How to Find an Anthill

The best way to locate an anthill is by following the ant trail. However, not all ants built hills, the carpenter ants for example build their nests in wooden structures.

There is no guaranty that the anthills will have a proper structure, it can be present just in form of a pile of dirt. You can find them in open areas as well as at a corner of the backyard, just beside a tree or fences. In most instances, the anthills arise a few days after rainfall as it’s relatively easier to dig moist soil.

In case the anthill does not have an opening for an entrance then chances are high that you are looking at an ant mound made by the fire ants. Having colonies of fire ants out open in the yard can be quite dangerous. To be double sure take a look at the texture of the anthill. Does it look loosely built or has got a properly crafted structure?

Fire ants rapidly change colonies and hence are known to make loosely crafted ant mounds made of dirt and sand which are often dome or flat shaped.

“Why do I have Ant Hills in my Yard?”

Ants generally build their nest in places that have close proximity to food sources. So in case, you have an ant mound in your yard chances are high that they are obtaining their food from your home.

It is a sign that you should focus more on regular decluttering and cleanliness to make sure you don’t have garbage even up to a small extent piling up in your house. Make sure to maintain your lawn or yard regularly and treat it with insecticides from time to time.

How do you Get Rid of Anthills?

If you want to truly get rid of the anthills randomly popping up in your backyard you need to get rid of the ant colony. It is usually a good idea to seek pest control professionals.

If you just aim to destroy the anthill, you won’t be addressing the root cause and the ants will simply build another hill within a few days.

Seek help from professionals. They may use some of the below strategies.

Some of the most prominent ways of getting rid of anthills in the garden are:

1. Pouring Soapy Boiling Water

Yup, that is nasty, but it is the simplest yet most effective strategy to explore. They will take a kettle, fill it up with water, boil it and pour it down the opening of the anthill.

The water will flood the tunnels and interconnecting rooms whereas the heat will effectively get rid of the majority of the ant population.

To enhance the success rate of this mission of eradicating ants, soap can be added into the boiling water. The soap will make sure that the ants won’t find it easy to escape as they will get trapped in the sticky foamy liquid mixture.

2. Using Ant Bait

Ant baits are a slow method that can give you tremendous results. The baits are ant foods that contain a low amount of insecticides. After the worker ants carry them in the nest, the whole colony will feed upon it along with the larvae. Chances are high that within a few weeks, about 80% of the colony will die along with the queen ant. You may need to get this done a few times a year.

3. Using Insecticides

Pest control professionals can use ant insecticides and mix them with the boiling water and then pour them into the ant mounds.

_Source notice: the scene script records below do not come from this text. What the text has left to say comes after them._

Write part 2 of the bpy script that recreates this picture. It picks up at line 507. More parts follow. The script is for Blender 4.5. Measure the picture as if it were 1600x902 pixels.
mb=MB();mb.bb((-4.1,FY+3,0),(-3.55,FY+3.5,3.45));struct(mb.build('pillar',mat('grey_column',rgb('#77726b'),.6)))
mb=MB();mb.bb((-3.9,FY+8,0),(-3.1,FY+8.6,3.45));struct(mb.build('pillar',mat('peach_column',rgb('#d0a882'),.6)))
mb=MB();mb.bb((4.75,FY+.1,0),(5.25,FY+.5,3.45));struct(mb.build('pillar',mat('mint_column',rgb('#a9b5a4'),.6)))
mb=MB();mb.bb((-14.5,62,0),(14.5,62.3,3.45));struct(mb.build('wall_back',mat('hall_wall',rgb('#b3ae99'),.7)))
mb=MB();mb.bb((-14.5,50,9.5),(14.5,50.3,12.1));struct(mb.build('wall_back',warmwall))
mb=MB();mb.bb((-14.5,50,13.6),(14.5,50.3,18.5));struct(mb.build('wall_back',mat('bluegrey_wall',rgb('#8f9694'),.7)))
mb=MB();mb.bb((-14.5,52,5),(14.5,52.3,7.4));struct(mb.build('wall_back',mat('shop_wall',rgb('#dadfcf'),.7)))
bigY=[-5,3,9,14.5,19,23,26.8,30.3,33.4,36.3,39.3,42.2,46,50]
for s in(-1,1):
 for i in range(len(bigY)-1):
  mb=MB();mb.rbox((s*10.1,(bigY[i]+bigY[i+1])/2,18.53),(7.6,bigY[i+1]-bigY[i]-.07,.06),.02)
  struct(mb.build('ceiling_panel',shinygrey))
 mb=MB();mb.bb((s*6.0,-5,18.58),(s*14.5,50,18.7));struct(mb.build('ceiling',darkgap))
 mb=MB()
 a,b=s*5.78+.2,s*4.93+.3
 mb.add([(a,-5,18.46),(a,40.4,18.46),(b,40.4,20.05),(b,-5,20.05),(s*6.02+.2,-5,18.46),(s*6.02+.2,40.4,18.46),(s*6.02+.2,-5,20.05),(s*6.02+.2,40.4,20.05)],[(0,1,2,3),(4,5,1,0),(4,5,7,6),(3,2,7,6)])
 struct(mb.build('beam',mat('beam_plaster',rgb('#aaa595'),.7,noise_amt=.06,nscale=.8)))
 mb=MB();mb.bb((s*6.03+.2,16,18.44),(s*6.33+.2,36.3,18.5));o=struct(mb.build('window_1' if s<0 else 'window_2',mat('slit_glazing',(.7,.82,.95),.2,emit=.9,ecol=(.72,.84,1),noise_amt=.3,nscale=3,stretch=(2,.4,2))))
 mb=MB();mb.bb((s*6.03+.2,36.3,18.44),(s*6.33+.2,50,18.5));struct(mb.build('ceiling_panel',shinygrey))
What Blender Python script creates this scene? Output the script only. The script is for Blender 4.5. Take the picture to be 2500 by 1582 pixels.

Otherwise, they can use a powdery foam insecticide (often called ant killer dust) and sprinkle it around the ant mounds and in general around the lawn especially along with the corners and bushy areas.

Ask for Professional Assistance

If you have ant issues in the households and have pets and children in the house you need to make sure you deal with the ant colonies properly. If nothing seems to work for you or you want to avoid the hassle altogether, just seek professional guidance on the matter.


Ant mounds act as an extra layer of protection for the ant nests. They also help in the thermoregulation of the underground nest and also in controlling the humidity.

Unlike popular belief, ants dont normally reside in the ant mounds but live in the thorough network of tunnels and chambers located right below the anthill. The mound just acts as the tip of the iceberg.